• **Aim of the task**:
Retype only what runs from the first line of the listing to the line holding "obj('peg', *peg(x, z, side, hy, ang), EBONY, violin)", both included. Do not retype the pictures.

• **Data shown**:
_ _ _ _ _

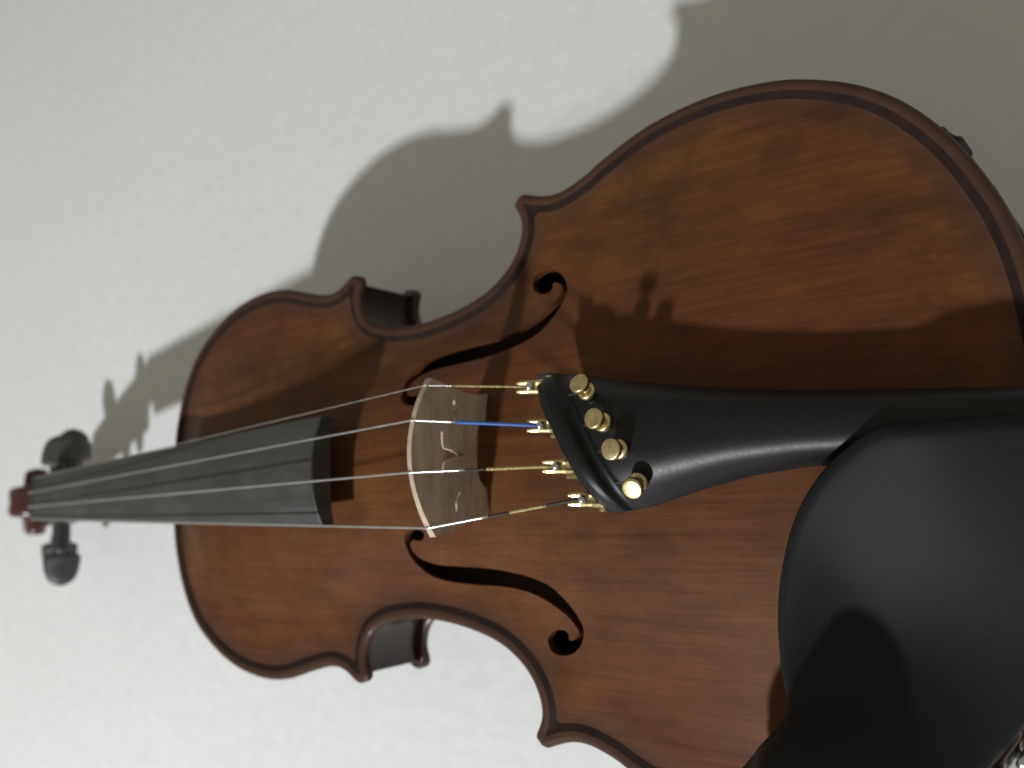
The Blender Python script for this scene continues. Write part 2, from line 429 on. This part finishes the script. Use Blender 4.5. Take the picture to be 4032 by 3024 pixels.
def peg(x, z, side, head_y, ang):
    sh = lathe((x, -side * 15, z), (0, side, 0), [(3.4, 0), (3.6, 2), (4.7, 12.5 + head_y), (5.3, 13.6 + head_y), (5.5, 14.8 + head_y), (5.0, 16.2 + head_y), (4.4, 17 + head_y)], 18)
    rings = []
    c, s = math.cos(ang), math.sin(ang)
    for h, hw, ht in ((-0.5, 4.6, 3.8), (0.3, 8.6, 4.8), (1.6, 10.3, 5.0), (4, 10.4, 4.4), (8, 9.9, 3.8), (12, 9.0, 3.6), (15.5, 7.4, 3.5), (17.8, 4.8, 2.8), (19.0, 2.0, 1.4), (19.3, 0.4, 0.4)):
        ring = []
        for a in np.linspace(0, 2 * math.pi, 20, endpoint=False):
            u, w = hw * math.cos(a), ht * math.sin(a)
            ring.append((x + u * c - w * s, side * (2.0 + head_y + h), z + u * s + w * c))
        rings.append(ring)
    return merge(sh, loft(rings))
for x, z, side, hy, ang in ((-146.0, 21.5, 1, 20.0, -1.25), (-180.0, 13.0, 1, 19.0, -0.95), (-160.0, 19.5, -1, 31.0, -1.1), (-184.0, 9.0, -1, 25.0, -1.0)):
    obj('peg', *peg(x, z, side, hy, ang), EBONY, violin)

# ---------------------------------------------------------------- bridge
BX = 203.6                                    # tail face of the bridge
def bez(*pts, n=7): return catmull(pts, 2.0)
top_arc = [(y, 98.2 - 10.0 * abs((y - 0.8) / 24.5) ** 2.0) for y in np.linspace(25.2, -23.8, 25)]
right = [(25.0, 87.0), (24.2, 83.0), (23.2, 79.0), (22.4, 75.0), (21.8, 71.0), (21.6, 67.0), (22.0, 63.5), (22.3, 61.5), (22.3, 60.0)]
def plate_at(y): return float(top_z([BX - 2], [y])[0]) - 0.05
right[-1] = (22.3, plate_at(22.3))
left = [(-23.6, 87.0), (-22.8, 83.0), (-21.8, 79.0), (-20.9, 75.0), (-20.0, 71.0), (-19.3, 67.0), (-19.0, 63.5), (-18.8, 61.8), (-18.8, plate_at(-18.8))]
arch_under = [(-9.0, plate_at(-9.0)), (-8.8, 63.5), (-6.5, 65.8), (-2, 67.2), (2.5, 67.5), (7, 67.2), (11.2, 65.6), (12.8, 63.4), (13.0, plate_at(13.0))]
poly = np.array(top_arc + left + arch_under + right[::-1])
def blob(pts): return closed_catmull(pts, 0.8)
heart = blob([(1.7, 73.0), (3.0, 77.0), (3.6, 80.2), (6.0, 81.2), (8.8, 81.4), (9.2, 83.4), (6.8, 85.0), (3.6, 84.0), (1.7, 82.0), (-0.2, 84.0), (-3.4, 85.0), (-5.8, 83.4), (-5.4, 81.4), (-2.6, 81.2), (-0.2, 80.2), (0.4, 77.0)])
kid_t = blob([(19.6, 77.0), (17.6, 78.6), (14.6, 78.2), (13.2, 76.2), (14.2, 75.0), (16.2, 76.0), (17.6, 74.4), (19.4, 74.6)])
kid_b = blob([(-17.6, 77.0), (-15.8, 78.6), (-12.2, 77.8), (-9.6, 75.2), (-10.6, 73.6), (-13.0, 75.0), (-15.4, 74.4), (-17.4, 74.8)])
pts = poly; lp = [list(range(len(poly)))]
for h in (heart, kid_t, kid_b):
    lp.append(list(range(len(pts), len(pts) + len(h)))); pts = np.vstack([pts, h])
bv, bf = cdt(pts, lp, lambda c: inside(c, poly) & ~inside(c, heart) & ~inside(c, kid_t) & ~inside(c, kid_b))
def thick(z): return 4.4 - 2.7 * np.clip((z - 61) / 36, 0, 1)
A_ = np.column_stack([np.full(len(bv), BX), bv]); B_ = np.column_stack([BX - thick(bv[:, 1]), bv])
parts = [(A_, bf.tolist()), (B_, bf.tolist())]
for lo in (poly, heart, kid_t, kid_b):
    parts.append(loft([[(BX, y, z) for y, z in lo], [(BX - thick(z), y, z) for y, z in lo]], True, False))
bridge = obj('bridge', *merge(*parts), BRIDGEW, violin, False)

# ---------------------------------------------------------------- tailpiece (slanted front)
TS = np.concatenate([np.linspace(0, .12, 26), np.linspace(.13, 1, 40)])
def tp_mid(s): return 2.9 * (1 - s)
def tp_half(s): return np.interp(s, [0, .015, .05, .12, .25, .40, .55, .70, .85, 1], [20.4, 21.0, 21.1, 19.7, 15.8, 12.2, 9.9, 8.8, 7.8, 6.5])
def tp_crown(s): return np.interp(s, [0, .008, .02, .045, .065, .078, .092, .11, .2, .5, 1], [78.0, 81.6, 83.8, 84.6, 84.0, 81.4, 81.0, 82.2, 82.6, 77.5, 68.5])
def tp_side(s): return np.interp(s, [0, .008, .02, .045, .065, .078, .092, .11, .2, .5, 1], [72.5, 74.0, 75.0, 75.6, 75.2, 73.4, 73.0, 73.6, 72.8, 69.6, 63.5])
def tp_bot(s): return np.interp(s, [0, .02, .2, .5, 1], [71.0, 69.5, 69.5, 66.5, 60.0])
def tp_pt(s, t):
    y = tp_mid(s) + tp_half(s) * t
    front = 244.6 - 0.52 * (y - 2.0) * (1 - sstep(0.15, 0.6, np.array(s)))
    x = front + s * (365.0 - 244.6)
    zc, zs = tp_crown(s), tp_side(s)
    u = abs(t)
    z = zs + (zc - zs) * (1 - u ** 3.4)
    return (x, y, float(z))
NT = 22
top = [[tp_pt(s, math.sin(t * math.pi / 2)) for t in np.linspace(-1, 1, NT)] for s in TS]
bot = [[(p[0] + 0.6, p[1] * 0.97, float(tp_bot(s))) for p in row[::-1]] for s, row in zip(TS, top)]
tailpiece = obj('tailpiece', *loft([a + b for a, b in zip(top, bot)]), BLACK, violin)

# ---------------------------------------------------------------- fine tuners
HEADS = [(255.8, 17.5, 84.5), (261.6, 7.2, 87.0), (266.7, -1.4, 87.5), (270.8, -11.75, 84.5)]
LEAN = [(0.03, 0.48, 1), (-0.02, 0.20, 1), (0.02, -0.04, 1), (0.08, -0.46, 1)]
HOOK = [(232.4, 19.6, 80.0), (236.8, 7.6, 81.5), (241.6, -4.5, 81.5), (248.6, -14.2, 79.5)]
for i in range(4):
    h = np.array(HEADS[i]); n = np.array(LEAN[i], float); n /= np.linalg.norm(n)
    base = h - n * 4.1
    k = np.array(HOOK[i])
    # the bent lever that comes out under the tailpiece and ends in a fork
    rear = np.array([k[0] + 13, k[1] - 0.5, k[2] - 4.5])
    dirx = np.array([1.0, (rear[1] - k[1]) / 13, 0]); dirx /= np.linalg.norm(dirx); side = np.array([-dirx[1], dirx[0], 0])
    segs = []
    for sgn in (-1, 1):
        q = k + side * sgn * 1.25
        segs.append(tube([q - dirx * 1.0 + [0, 0, 1.2], q + [0, 0, 0.9], q + dirx * 2.4 + [0, 0, 0.2], q + dirx * 5.2 + [0, 0, -1.2], q + dirx * 8 + [0, 0, -3.0]], [0.55, 0.75, 0.85, 0.9, 0.9], 8))
    pl = []
    for (dx, dz, w) in ((3.6, -0.8, 1.9), (7.0, -2.4, 2.4), (11, -5.5, 2.2), (14, -7.0, 1.6)):
        c = k + dirx * dx + [0, 0, dz]
        pl.append([c - side * w + [0, 0, .6], c + side * w + [0, 0, .6], c + side * w - [0, 0, .6], c - side * w - [0, 0, .6]])
    segs.append(loft(pl))
    # cross pin and the bracket cheek beside it
    c = k + dirx * 7.5 + np.array([0, 0, -3.6])
    segs.append(lathe(c - side * 3.4, side, [(0.9, 0), (1.3, .25), (1.3, 6.5), (0.9, 6.8)], 12))
    ch = k + dirx * 4.0 + np.array([0, 0, -5.2]) + side * (3.0 if i == 3 else -3.6)
    rr = lambda o: [tuple(ch + side * o + dirx * a + np.array([0, 0, b])) for a, b in ((0, 1.2), (1.2, 3.6), (5, 4.0), (8, 2.0), (8, -1.2), (2.4, -1.8))]
    segs.append(loft([rr(0), rr(1.0)]))
    tuner = obj('fine_tuner', *merge(*segs), GOLD, violin, False)
    obj('ball_end', *ball(k + dirx * 3.4 + np.array([0, 0, 0.9]), 1.35), SILVER, tuner)
    # screw: knurled head, thread, collar nut on the tailpiece
    kn = []
    for r, hh in ((1.9, 0.55), (2.6, 0.6), (2.95, 0.9), (2.95, 2.05), (2.7, 2.4), (2.4, 2.5), (0.01, 2.45)):
        u, v, d = frame_of(n); ring = []
        for j in range(48):
            a = 2 * math.pi * j / 48; q = r * (1.0 - (0.03 if (j % 2 and 0.8 < hh < 2.1) else 0))
            ring.append(h - n * 1.2 + d * hh + q * (math.cos(a) * u + math.sin(a) * v))
        kn.append(ring)
    thread = lathe(base - n * 2, n, [(1.05, 0), (1.05, 6.2)], 12)
    obj('screw', *merge(loft(kn), thread), GOLD, tuner)
    obj('collar', *lathe(base - n * 0.6, n, [(2.2, 0), (2.75, 0.2), (2.75, 1.5), (2.3, 1.9), (1.2, 2.0)], 24), GOLD, tuner)
    # dark string slot in front of the screw
    sl = []
    for q in np.linspace(0, 1, 6):
        c = base + np.array([-7.5 + 5.0 * q, 0.1 * q, 0.0])
        sl.append(c)
    # follow the tailpiece surface
    sl2 = []
    for c in sl:
        best = min((tp_pt(s, t) for s in np.linspace(0, .5, 60) for t in np.linspace(-.95, .95, 40)), key=lambda g: (g[0] - c[0]) ** 2 + (g[1] - c[1]) ** 2)
        sl2.append((c[0], c[1], best[2] - 0.15))
    obj('string_slot', *tube(sl2, 0.42, 8), DARKWIND, tailpiece)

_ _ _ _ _

• **Full answer**:
The Blender Python script for this scene continues. Write part 2, from line 429 on. This part finishes the script. Use Blender 4.5. Take the picture to be 4032 by 3024 pixels.
def peg(x, z, side, head_y, ang):
    sh = lathe((x, -side * 15, z), (0, side, 0), [(3.4, 0), (3.6, 2), (4.7, 12.5 + head_y), (5.3, 13.6 + head_y), (5.5, 14.8 + head_y), (5.0, 16.2 + head_y), (4.4, 17 + head_y)], 18)
    rings = []
    c, s = math.cos(ang), math.sin(ang)
    for h, hw, ht in ((-0.5, 4.6, 3.8), (0.3, 8.6, 4.8), (1.6, 10.3, 5.0), (4, 10.4, 4.4), (8, 9.9, 3.8), (12, 9.0, 3.6), (15.5, 7.4, 3.5), (17.8, 4.8, 2.8), (19.0, 2.0, 1.4), (19.3, 0.4, 0.4)):
        ring = []
        for a in np.linspace(0, 2 * math.pi, 20, endpoint=False):
            u, w = hw * math.cos(a), ht * math.sin(a)
            ring.append((x + u * c - w * s, side * (2.0 + head_y + h), z + u * s + w * c))
        rings.append(ring)
    return merge(sh, loft(rings))
for x, z, side, hy, ang in ((-146.0, 21.5, 1, 20.0, -1.25), (-180.0, 13.0, 1, 19.0, -0.95), (-160.0, 19.5, -1, 31.0, -1.1), (-184.0, 9.0, -1, 25.0, -1.0)):
    obj('peg', *peg(x, z, side, hy, ang), EBONY, violin)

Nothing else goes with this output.